The route offers incredible views out over both False Bay and the Atlantic seaboard covering cliff paths, steep ascents and descents, beach walking and mountain paths. It takes its name from the Khoi name for Table Mountain (the mountain in the sea). The hike is strenuous though easily achieved if you are fit.

Note: Hoerikwaggo Trail is temporarily closed as a result of the terrific fires that ravaged large parts of Table Mountain National Park in March 2015, although you can still do an adapted version of the hike.

Hiking in South Africa

OTTER TRAIL

This five day, 43 km hike, from Storms River Mouth to Nature’s Valley in the Tsitsikamma National Park is the hike that placed South Africa on the international hiking map. It is also the oldest hiking in the country, introduced in 1968.

Named for the Cape clawless otter that occurs in the area, the trail covers some of the most scenic landscape of the Garden Route, never quite leaving the shore but following the cliff tops, climbing steeply more often than the average novice hiker would find comfortable, with resulting sharp descents.

River crossings, particularly the Bloukrans River crossing, are tricky and best timed with low tide, and overnights are spent in comfortable huts usually on the shoreline, with incredible views.

Those who have done the trail describe it as ‘paradise’ and its popularity (book at least 9 months in advance) is testimony to the fact (don’t forget drybags and a piece of rope to get your backpack across the rivers).

Hiking in the Wild Coast

PONDO-EXPLORE HIKING TRAIL

This fairly new hike explores the northern Pondoland section of the Wild Coast.

Regarded as the least accessible, though also the most ruggedly beautiful, part of the West Coast this hike travels the section least explored (the Wild Coast’s other more popular trails explore the southerly reaches between Gonubie and Port St Johns).

The Pondo-Explore trail takes place north of Port St Johns.

This area is known as Pondoland; preserved as the Pondoland Marine Protected Area – the country’s largest marine reserve.
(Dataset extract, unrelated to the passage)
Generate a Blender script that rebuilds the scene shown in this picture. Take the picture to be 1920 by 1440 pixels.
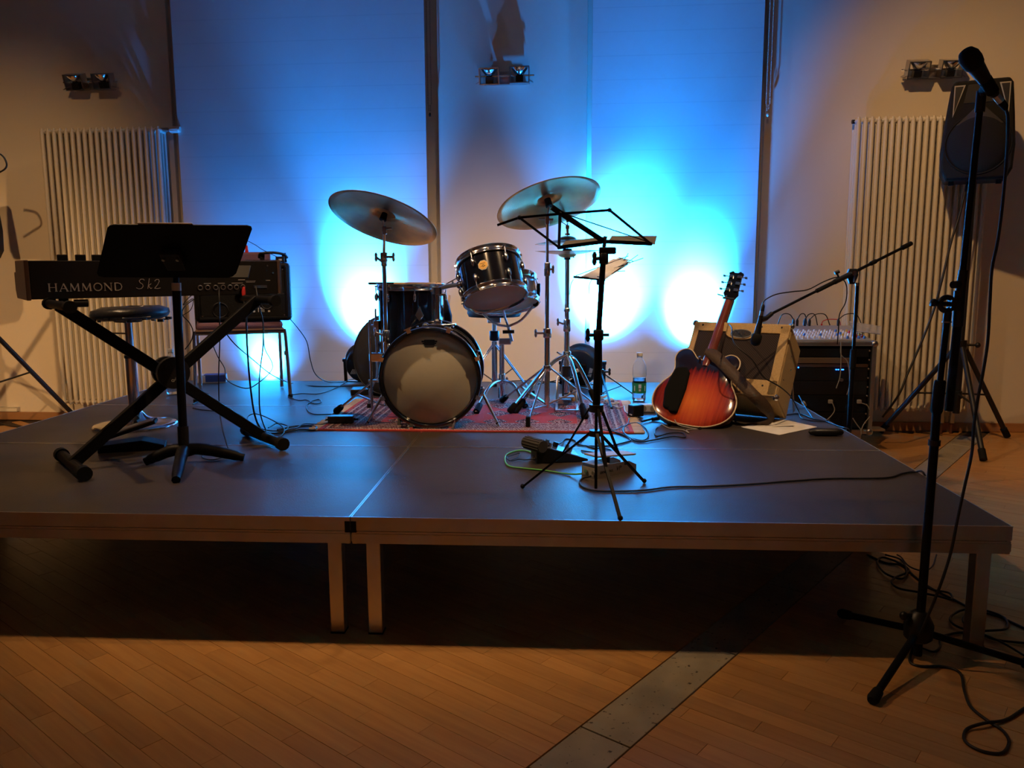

These northerly reaches of the Wild Coast offer plunging waterfalls, kilometres of undisturbed beach, indigenous forests, cliffsides and only the tracks of wild cattle to disturb the landscape.

The three to five day hike covers between 45 and 68 kilometres, overnighting in East African -style tents. There is the option of a guide, and porters.

Hiking in South Africa

THE RIM OF AFRICA

Africa Geographic touts this hike as, arguably, one of the world’s most extreme hiking experiences. Ridgeway Ramblers call it a ‘walk of no ordinary proportion’.

The mega-distance 650 km hiking trail that journeys through the Cape Mountains, between the Cederberg and the Outeniqua mountains, is the country’s longest mountain hiking trail. It takes 56 days to complete and links existing trails, through multiple CapeNature reserves and 180 private properties from George to Clanwilliam.

Only a handful of people have completed the whole thing, and you don’t have to do it as one trail. Good beginner trails include the Cederberg Traverse, or even the Kouebokkeveld Traverse 2. The first leg of the hike from Pakhuis Pass to Turret Peak in the Koue Bokkeveld has been open since 2010.

You may lose your legs in the process, but you will find your soul in the mountains of South Africa.

Hiking in the Cederberg

WHALE TRAIL

Probably one of South Africa’s most famous trails, the Whale Trail spans 54 kilometres done over five days on the Overberg coastline where the whales are at their best, between July and October.

To get on the trail one has to book months in advance, even out of whale season.

The beauty of the coastline in the heart of the Cape’s Floral Kingdom – its combination of mountain and beach walking in amongst fynbos, rock pools, ancient shell middens, cliffs, caves, calcrete cliffs, blow-holes, white beaches and the whales – makes it an unbeatable mix.

Evenings are spent in well maintained huts in the De Hoop Nature Reserve, there is the option of having your backpacks carried for you (slackpacker), and after the hike there is the opportunity to visit the most southern tip of Africa – Cape Agulhas.